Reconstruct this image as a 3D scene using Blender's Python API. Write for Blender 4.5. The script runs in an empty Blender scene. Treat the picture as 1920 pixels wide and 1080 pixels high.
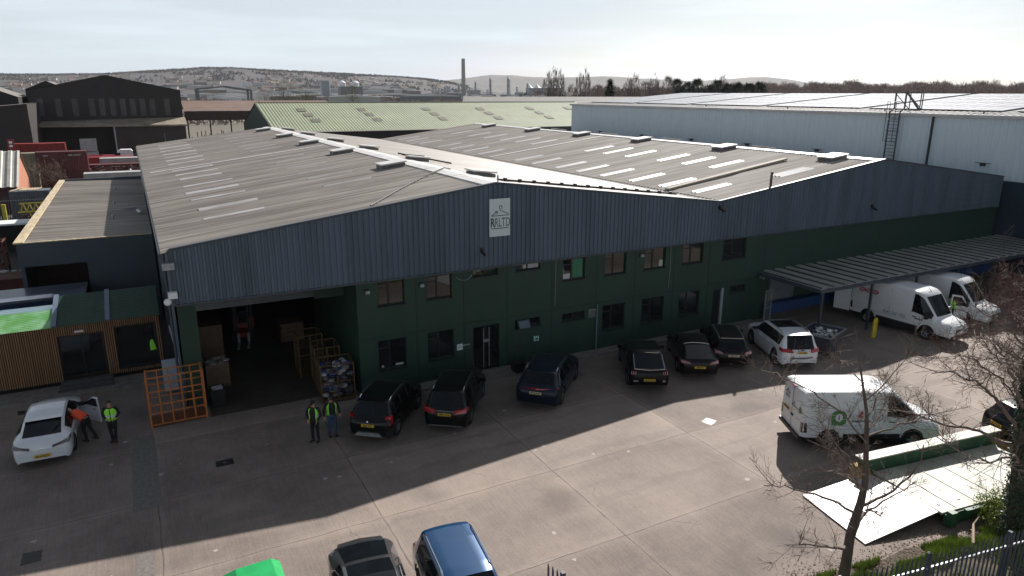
import bpy, bmesh, math, random
from mathutils import Vector, Matrix, noise
import numpy as np
S = bpy.context.scene
COL = S.collection
R = math.radians
sin, cos, pi = math.sin, math.cos, math.pi

# ---------------------------------------------------------------- camera
cd = bpy.data.cameras.new('camera')
cd.sensor_width = 36.0
cd.lens = 24.80
cd.clip_start = 0.2
cd.clip_end = 20000
cam = bpy.data.objects.new('camera', cd)
COL.objects.link(cam)
YAW, PITCH, ROLL = R(27.99), R(15.44), R(0.22)
F = Vector((sin(YAW)*cos(PITCH), cos(YAW)*cos(PITCH), -sin(PITCH)))
Rt = Vector((cos(YAW), -sin(YAW), 0))
Up = Rt.cross(F)
R2 = Rt*cos(ROLL)+Up*sin(ROLL)
U2 = -Rt*sin(ROLL)+Up*cos(ROLL)
mw = Matrix((R2, U2, -F)).transposed().to_4x4()
mw.translation = Vector((-0.76, -28.96, 13.17))
cam.matrix_world = mw
S.camera = cam

# ---------------------------------------------------------------- world, sun, exposure
SUN_AZ, SUN_EL = R(51.0), R(34.5)
VEIL = (9.6, 10.9, 11.9, 1)
W = bpy.data.worlds.new('World')
S.world = W
W.use_nodes = True
nt = W.node_tree
bg = nt.nodes['Background']
sky = nt.nodes.new('ShaderNodeTexSky')
sky.sky_type = 'NISHITA'
sky.sun_disc = False
sky.sun_elevation = SUN_EL
sky.sun_rotation = SUN_AZ
sky.air_density = 1.0
sky.dust_density = 0.8
sky.ozone_density = 1.2
# thin high cirrus, laid out over the sky dome by direction
tc = nt.nodes.new('ShaderNodeTexCoord')
mp = nt.nodes.new('ShaderNodeMapping')
mp.inputs['Scale'].default_value = (1.3, 2.2, 16.0)
nt.links.new(tc.outputs['Generated'], mp.inputs['Vector'])
nz = nt.nodes.new('ShaderNodeTexNoise')
nz.inputs['Scale'].default_value = 1.9
nz.inputs['Detail'].default_value = 7
nz.inputs['Roughness'].default_value = 0.55
nt.links.new(mp.outputs['Vector'], nz.inputs['Vector'])
rp = nt.nodes.new('ShaderNodeValToRGB')
rp.color_ramp.elements[0].position = 0.46
rp.color_ramp.elements[0].color = (0.0, 0.0, 0.0, 1)
rp.color_ramp.elements[1].position = 0.72
rp.color_ramp.elements[1].color = (0.95, 0.95, 0.95, 1)
nt.links.new(nz.outputs['Fac'], rp.inputs['Fac'])
hs = nt.nodes.new('ShaderNodeHueSaturation')
hs.inputs['Saturation'].default_value = 0.12
hs.inputs['Value'].default_value = 1.12
nt.links.new(sky.outputs['Color'], hs.inputs['Color'])
mx = nt.nodes.new('ShaderNodeMixRGB')
nt.links.new(rp.outputs['Color'], mx.inputs['Fac'])
nt.links.new(sky.outputs['Color'], mx.inputs['Color1'])
nt.links.new(hs.outputs['Color'], mx.inputs['Color2'])
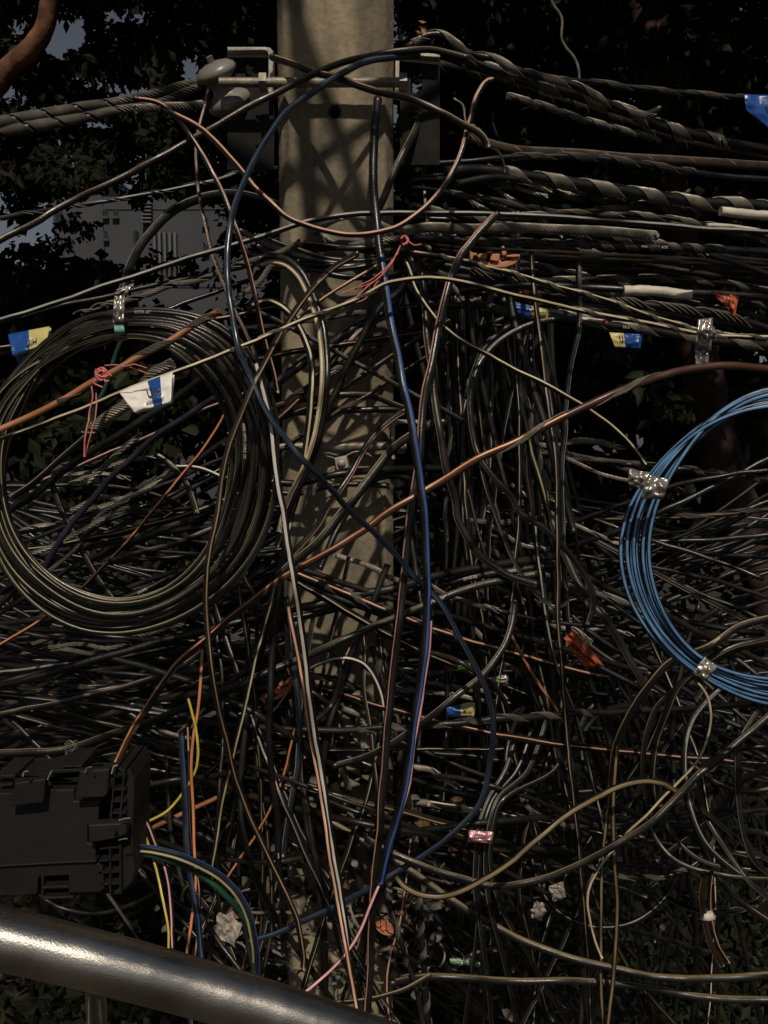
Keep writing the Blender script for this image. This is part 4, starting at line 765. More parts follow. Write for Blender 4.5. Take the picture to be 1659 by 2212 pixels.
# ------------------------------------------------------------------ the many more cables behind, one object each
rf = random.Random(23)
def span(xa, ya, xb, yb, sag, sway):
    "one long continuous run from a to b, sagging, with a lazy wave"
    x0, y0, x1, y1 = rf.uniform(*xa), rf.uniform(*ya), rf.uniform(*xb), rf.uniform(*yb)
    sg = rf.uniform(*sag); a1, a2 = rf.uniform(-sway, sway), rf.uniform(-sway, sway) * .5
    L = math.hypot(x1 - x0, y1 - y0); nx_, ny_ = -(y1 - y0) / L, (x1 - x0) / L; n = 8; pts = []
    for i in range(n):
        t = i / (n - 1); o_ = a1 * math.sin(math.pi * t) + a2 * math.sin(2 * math.pi * t + x0)
        pts.append((x0 + (x1 - x0) * t + nx_ * o_, y0 + (y1 - y0) * t + ny_ * o_ + sg * 4 * t * (1 - t)))
    return pts
def loop(cx_, cy_, R0, R1):
    "an open loop hanging in the pile"
    cx0, cy0, rad, g0, arc = rf.uniform(*cx_), rf.uniform(*cy_), rf.uniform(R0, R1), rf.uniform(0, 6.28), rf.uniform(3.2, 5.6)
    e = rf.uniform(.5, .95); tl = rf.uniform(-.6, .6); pts = []
    for i in range(11):
        g = g0 + arc * i / 10; x, y = rad * math.cos(g), rad * e * math.sin(g) * (1 + .1 * i / 10)
        pts.append((cx0 + x * math.cos(tl) - y * math.sin(tl), cy0 + x * math.sin(tl) + y * math.cos(tl)))
    return pts
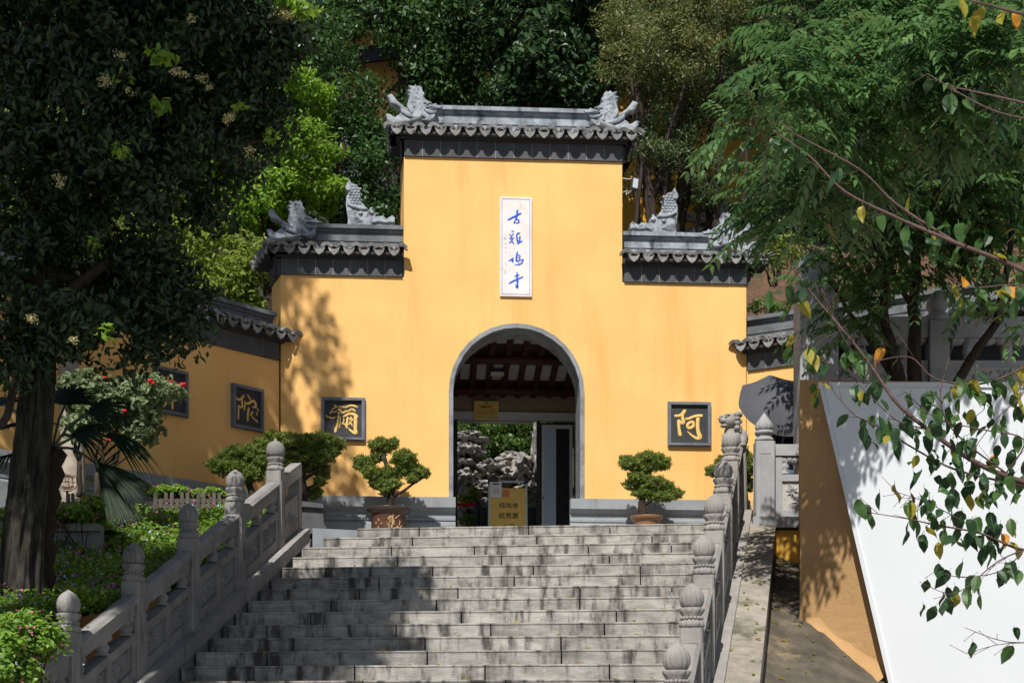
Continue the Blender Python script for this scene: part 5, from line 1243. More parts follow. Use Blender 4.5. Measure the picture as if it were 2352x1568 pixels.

┄┄┄┄┄┄┄┄┄┄

### INSTRUCTIONS TO FOLLOW
All of the material above should be reproduced exactly, except the pictures.

### RESULT FOR THIS EXERCISE
Reconstruct this image as a 3D scene using Blender's Python API. Write for Blender 4.5. The script runs in an empty Blender scene. Treat the picture as 1920 pixels wide and 1080 pixels high.
import bpy, bmesh, math, random
from mathutils import Vector, Matrix, noise
import numpy as np
S = bpy.context.scene
COL = S.collection
R = math.radians
sin, cos, pi = math.sin, math.cos, math.pi

# ---------------------------------------------------------------- camera
cd = bpy.data.cameras.new('camera')
cd.sensor_width = 36.0
cd.lens = 24.80
cd.clip_start = 0.2
cd.clip_end = 20000
cam = bpy.data.objects.new('camera', cd)
COL.objects.link(cam)
YAW, PITCH, ROLL = R(27.99), R(15.44), R(0.22)
F = Vector((sin(YAW)*cos(PITCH), cos(YAW)*cos(PITCH), -sin(PITCH)))
Rt = Vector((cos(YAW), -sin(YAW), 0))
Up = Rt.cross(F)
R2 = Rt*cos(ROLL)+Up*sin(ROLL)
U2 = -Rt*sin(ROLL)+Up*cos(ROLL)
mw = Matrix((R2, U2, -F)).transposed().to_4x4()
mw.translation = Vector((-0.76, -28.96, 13.17))
cam.matrix_world = mw
S.camera = cam

# ---------------------------------------------------------------- world, sun, exposure
SUN_AZ, SUN_EL = R(51.0), R(34.5)
VEIL = (9.6, 10.9, 11.9, 1)
W = bpy.data.worlds.new('World')
S.world = W
W.use_nodes = True
nt = W.node_tree
bg = nt.nodes['Background']
sky = nt.nodes.new('ShaderNodeTexSky')
sky.sky_type = 'NISHITA'
sky.sun_disc = False
sky.sun_elevation = SUN_EL
sky.sun_rotation = SUN_AZ
sky.air_density = 1.0
sky.dust_density = 0.8
sky.ozone_density = 1.2
# thin high cirrus, laid out over the sky dome by direction
tc = nt.nodes.new('ShaderNodeTexCoord')
mp = nt.nodes.new('ShaderNodeMapping')
mp.inputs['Scale'].default_value = (1.3, 2.2, 16.0)
nt.links.new(tc.outputs['Generated'], mp.inputs['Vector'])
nz = nt.nodes.new('ShaderNodeTexNoise')
nz.inputs['Scale'].default_value = 1.9
nz.inputs['Detail'].default_value = 7
nz.inputs['Roughness'].default_value = 0.55
nt.links.new(mp.outputs['Vector'], nz.inputs['Vector'])
rp = nt.nodes.new('ShaderNodeValToRGB')
rp.color_ramp.elements[0].position = 0.46
rp.color_ramp.elements[0].color = (0.0, 0.0, 0.0, 1)
rp.color_ramp.elements[1].position = 0.72
rp.color_ramp.elements[1].color = (0.95, 0.95, 0.95, 1)
nt.links.new(nz.outputs['Fac'], rp.inputs['Fac'])
hs = nt.nodes.new('ShaderNodeHueSaturation')
hs.inputs['Saturation'].default_value = 0.12
hs.inputs['Value'].default_value = 1.12
nt.links.new(sky.outputs['Color'], hs.inputs['Color'])
mx = nt.nodes.new('ShaderNodeMixRGB')
nt.links.new(rp.outputs['Color'], mx.inputs['Fac'])
nt.links.new(sky.outputs['Color'], mx.inputs['Color1'])
nt.links.new(hs.outputs['Color'], mx.inputs['Color2'])
Keep writing the Blender script for this image. This is part 4, starting at line 765. More parts follow. Write for Blender 4.5. Take the picture to be 1659 by 2212 pixels.
# ------------------------------------------------------------------ the many more cables behind, one object each
rf = random.Random(23)
def span(xa, ya, xb, yb, sag, sway):
    "one long continuous run from a to b, sagging, with a lazy wave"
    x0, y0, x1, y1 = rf.uniform(*xa), rf.uniform(*ya), rf.uniform(*xb), rf.uniform(*yb)
    sg = rf.uniform(*sag); a1, a2 = rf.uniform(-sway, sway), rf.uniform(-sway, sway) * .5
    L = math.hypot(x1 - x0, y1 - y0); nx_, ny_ = -(y1 - y0) / L, (x1 - x0) / L; n = 8; pts = []
    for i in range(n):
        t = i / (n - 1); o_ = a1 * math.sin(math.pi * t) + a2 * math.sin(2 * math.pi * t + x0)
        pts.append((x0 + (x1 - x0) * t + nx_ * o_, y0 + (y1 - y0) * t + ny_ * o_ + sg * 4 * t * (1 - t)))
    return pts
def loop(cx_, cy_, R0, R1):
    "an open loop hanging in the pile"
    cx0, cy0, rad, g0, arc = rf.uniform(*cx_), rf.uniform(*cy_), rf.uniform(R0, R1), rf.uniform(0, 6.28), rf.uniform(3.2, 5.6)
    e = rf.uniform(.5, .95); tl = rf.uniform(-.6, .6); pts = []
    for i in range(11):
        g = g0 + arc * i / 10; x, y = rad * math.cos(g), rad * e * math.sin(g) * (1 + .1 * i / 10)
        pts.append((cx0 + x * math.cos(tl) - y * math.sin(tl), cy0 + x * math.sin(tl) + y * math.cos(tl)))
    return pts
Continue the Blender Python script for this scene: part 5, from line 1243. More parts follow. Use Blender 4.5. Measure the picture as if it were 2352x1568 pixels.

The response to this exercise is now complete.